▶ Data shown
◆ ◆ ◆

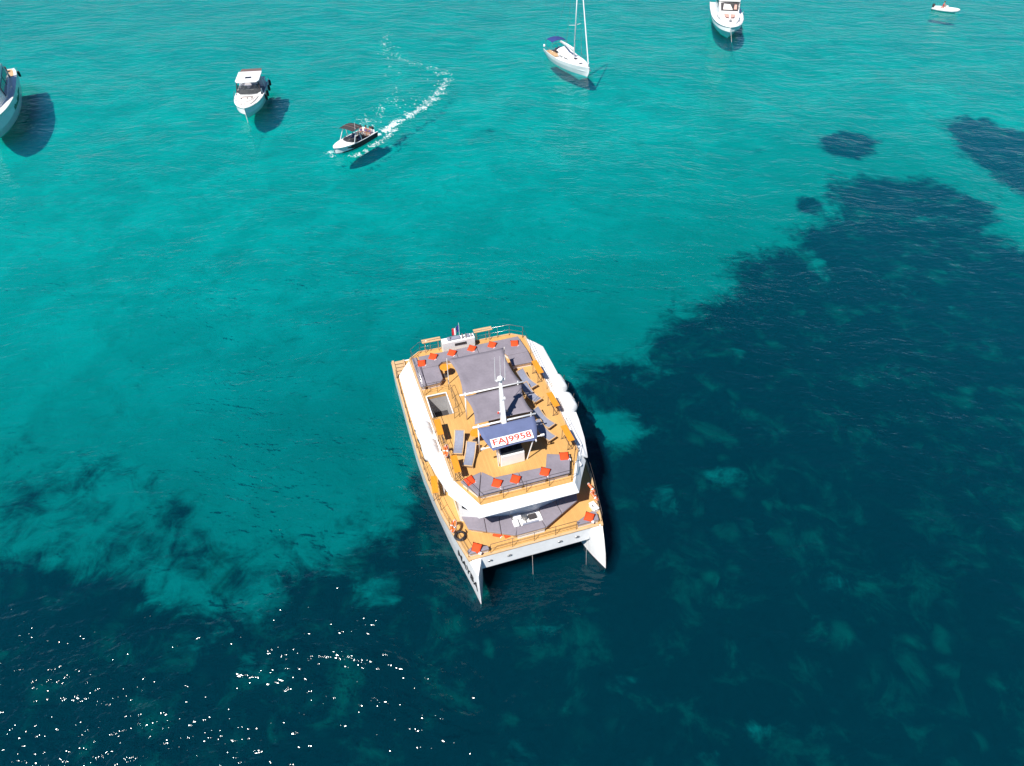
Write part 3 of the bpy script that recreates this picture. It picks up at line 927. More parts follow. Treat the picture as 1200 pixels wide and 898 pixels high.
# helm: console, canopy, number banner
bm = new(); prism(bm, [(-1.03, 5.47), (.50, 5.50), (.50, 6.35), (-1.03, 6.35)], ZR + .003, 6.05, [(-1.0, 5.52), (.47, 5.55), (.47, 6.35), (-1.0, 6.35)])
helm = obj('helm_console', bm, M['white'], cat, bevel=.03)
bm = new(); prism(bm, [(-.95, 5.62), (.42, 5.62), (.42, 6.3), (-.95, 6.3)], 6.054, [6.10, 6.10, 6.38, 6.38]); obj('dashboard', bm, M['glass'], helm)
for x in (-.6, -.1, .25):
    bm = new(); slab(bm, [(x - .14, 5.78, 6.215), (x + .14, 5.78, 6.215), (x + .14, 6.08, 6.335), (x - .14, 6.08, 6.335)], .02); obj('display', bm, M['black'], helm)
bm = new(); torus(bm, .24, .02, Matrix.Translation((-.72, 6.55, 6.15)) @ Matrix.Rotation(R(70), 4, 'X'), 20, 6); tube(bm, [(-.72, 6.36, 6.1), (-.72, 6.55, 6.15)], .03, 6); obj('steering_wheel', bm, M['black'], helm)
bm = new(); box(bm, (-.25, 7.05, 5.75), (1.3, .5, .14)); box(bm, (-.25, 7.32, 6.05), (1.3, .12, .5)); box(bm, (-.25, 7.1, 5.44), (1.1, .4, .46)); obj('helm_bench', bm, M['sling'], helm, bevel=.03)
bm = new()
for x0, y0, x1, y1 in ((-1.14, 5.60, -1.30, 5.45), (.68, 5.62, .98, 5.45)):
    tube(bm, [(x0, y0, ZR), (x1, y1, 7.05)], .04, 8)
tube(bm, [(-2.10, 5.62, 7.06), (1.62, 5.60, 7.06)], .035, 8)
box(bm, (1.60, 5.62, 7.06), (.24, .10, .10)); box(bm, (-2.08, 5.62, 7.06), (.24, .10, .10)); box(bm, (1.09, 5.34, 7.05), (.07, .16, .1)) 
obj('canopy_frame', bm, M['white'], helm)
CAN = lambda u, v: 0.06 * math.sin(math.pi * u) * (1 - v)
can = membrane('helm_canopy', [(-1.54, 5.28, 7.08), (1.12, 5.30, 7.08), (1.52, 6.96, 7.44), (-2.02, 6.96, 7.44)], 0, (-.10, .06), M['navy'], helm, CAN)
# banner lies on the canopy's front slope: 2.55 m x 0.56 m
c0 = Vector((-.27, 5.70, 7.27)); ex = Vector((1, .012, 0)).normalized(); ey = Vector((0, 1, .20)).normalized(); nz = ex.cross(ey)
bm = new(); slab(bm, [tuple(c0 + ex * a + ey * b) for a, b in ((-1.29, -.29), (1.29, -.29), (1.29, .29), (-1.29, .29))], .012); ban = obj('number_banner', bm, M['panel'], helm)
bm = text_bm('FAJ9958', 0.56, 0.003)
xs = [v.co.x for v in bm.verts]; k = 2.36 / (max(xs) - min(xs))
for v in bm.verts:
    x, y, z = v.co; v.co = c0 + ex * (x * k) + ey * (y * 1.0) + nz * (z + .006)
obj('banner_lettering', bm, M['red'], ban)

# stern service counter with grey lids, between the tall stern tables
bm = new(); prism(bm, [(-1.94, 16.80), (.46, 16.84), (.46, 17.38), (-1.94, 17.38)], ZR + .003, 6.12); sc_ = obj('stern_counter', bm, M['white'], cat, bevel=.03)
bm = new(); box(bm, (-1.05, 17.12, 6.19), (.95, .34, .13)); box(bm, (.0, 17.12, 6.19), (.22, .34, .13)); obj('grill_lid', bm, M['sling'], sc_, bevel=.05)
bm = new(); box(bm, (-.62, 16.81, 5.82), (.85, .03, .2)); obj('counter_opening', bm, M['dark'], sc_)
for nm_, pts_, r_ in (('tap', [(-1.32, 16.95, 6.12), (-1.32, 17.02, 6.42), (-1.30, 17.12, 6.40)], .03), ('bottle', [(-.42, 16.95, 6.12), (-.42, 17.02, 6.36), (-.42, 17.05, 6.5)], .045), ('bottle', [(-.18, 16.95, 6.12), (-.18, 17.05, 6.48)], .035), ('cup_stack', [(.22, 17.0, 6.12), (.22, 17.0, 6.4)], .05)):
    bm = new(); tube(bm, pts_, r_, 8); obj(nm_, bm, M['steel'], sc_)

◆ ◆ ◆

▶ Work to do
Your task is to repeat the material above exactly, without its pictures.

▶ Exercise response
Write part 3 of the bpy script that recreates this picture. It picks up at line 927. More parts follow. Treat the picture as 1200 pixels wide and 898 pixels high.
# helm: console, canopy, number banner
bm = new(); prism(bm, [(-1.03, 5.47), (.50, 5.50), (.50, 6.35), (-1.03, 6.35)], ZR + .003, 6.05, [(-1.0, 5.52), (.47, 5.55), (.47, 6.35), (-1.0, 6.35)])
helm = obj('helm_console', bm, M['white'], cat, bevel=.03)
bm = new(); prism(bm, [(-.95, 5.62), (.42, 5.62), (.42, 6.3), (-.95, 6.3)], 6.054, [6.10, 6.10, 6.38, 6.38]); obj('dashboard', bm, M['glass'], helm)
for x in (-.6, -.1, .25):
    bm = new(); slab(bm, [(x - .14, 5.78, 6.215), (x + .14, 5.78, 6.215), (x + .14, 6.08, 6.335), (x - .14, 6.08, 6.335)], .02); obj('display', bm, M['black'], helm)
bm = new(); torus(bm, .24, .02, Matrix.Translation((-.72, 6.55, 6.15)) @ Matrix.Rotation(R(70), 4, 'X'), 20, 6); tube(bm, [(-.72, 6.36, 6.1), (-.72, 6.55, 6.15)], .03, 6); obj('steering_wheel', bm, M['black'], helm)
bm = new(); box(bm, (-.25, 7.05, 5.75), (1.3, .5, .14)); box(bm, (-.25, 7.32, 6.05), (1.3, .12, .5)); box(bm, (-.25, 7.1, 5.44), (1.1, .4, .46)); obj('helm_bench', bm, M['sling'], helm, bevel=.03)
bm = new()
for x0, y0, x1, y1 in ((-1.14, 5.60, -1.30, 5.45), (.68, 5.62, .98, 5.45)):
    tube(bm, [(x0, y0, ZR), (x1, y1, 7.05)], .04, 8)
tube(bm, [(-2.10, 5.62, 7.06), (1.62, 5.60, 7.06)], .035, 8)
box(bm, (1.60, 5.62, 7.06), (.24, .10, .10)); box(bm, (-2.08, 5.62, 7.06), (.24, .10, .10)); box(bm, (1.09, 5.34, 7.05), (.07, .16, .1)) 
obj('canopy_frame', bm, M['white'], helm)
CAN = lambda u, v: 0.06 * math.sin(math.pi * u) * (1 - v)
can = membrane('helm_canopy', [(-1.54, 5.28, 7.08), (1.12, 5.30, 7.08), (1.52, 6.96, 7.44), (-2.02, 6.96, 7.44)], 0, (-.10, .06), M['navy'], helm, CAN)
# banner lies on the canopy's front slope: 2.55 m x 0.56 m
c0 = Vector((-.27, 5.70, 7.27)); ex = Vector((1, .012, 0)).normalized(); ey = Vector((0, 1, .20)).normalized(); nz = ex.cross(ey)
bm = new(); slab(bm, [tuple(c0 + ex * a + ey * b) for a, b in ((-1.29, -.29), (1.29, -.29), (1.29, .29), (-1.29, .29))], .012); ban = obj('number_banner', bm, M['panel'], helm)
bm = text_bm('FAJ9958', 0.56, 0.003)
xs = [v.co.x for v in bm.verts]; k = 2.36 / (max(xs) - min(xs))
for v in bm.verts:
    x, y, z = v.co; v.co = c0 + ex * (x * k) + ey * (y * 1.0) + nz * (z + .006)
obj('banner_lettering', bm, M['red'], ban)

# stern service counter with grey lids, between the tall stern tables
bm = new(); prism(bm, [(-1.94, 16.80), (.46, 16.84), (.46, 17.38), (-1.94, 17.38)], ZR + .003, 6.12); sc_ = obj('stern_counter', bm, M['white'], cat, bevel=.03)
bm = new(); box(bm, (-1.05, 17.12, 6.19), (.95, .34, .13)); box(bm, (.0, 17.12, 6.19), (.22, .34, .13)); obj('grill_lid', bm, M['sling'], sc_, bevel=.05)
bm = new(); box(bm, (-.62, 16.81, 5.82), (.85, .03, .2)); obj('counter_opening', bm, M['dark'], sc_)
for nm_, pts_, r_ in (('tap', [(-1.32, 16.95, 6.12), (-1.32, 17.02, 6.42), (-1.30, 17.12, 6.40)], .03), ('bottle', [(-.42, 16.95, 6.12), (-.42, 17.02, 6.36), (-.42, 17.05, 6.5)], .045), ('bottle', [(-.18, 16.95, 6.12), (-.18, 17.05, 6.48)], .035), ('cup_stack', [(.22, 17.0, 6.12), (.22, 17.0, 6.4)], .05)):
    bm = new(); tube(bm, pts_, r_, 8); obj(nm_, bm, M['steel'], sc_)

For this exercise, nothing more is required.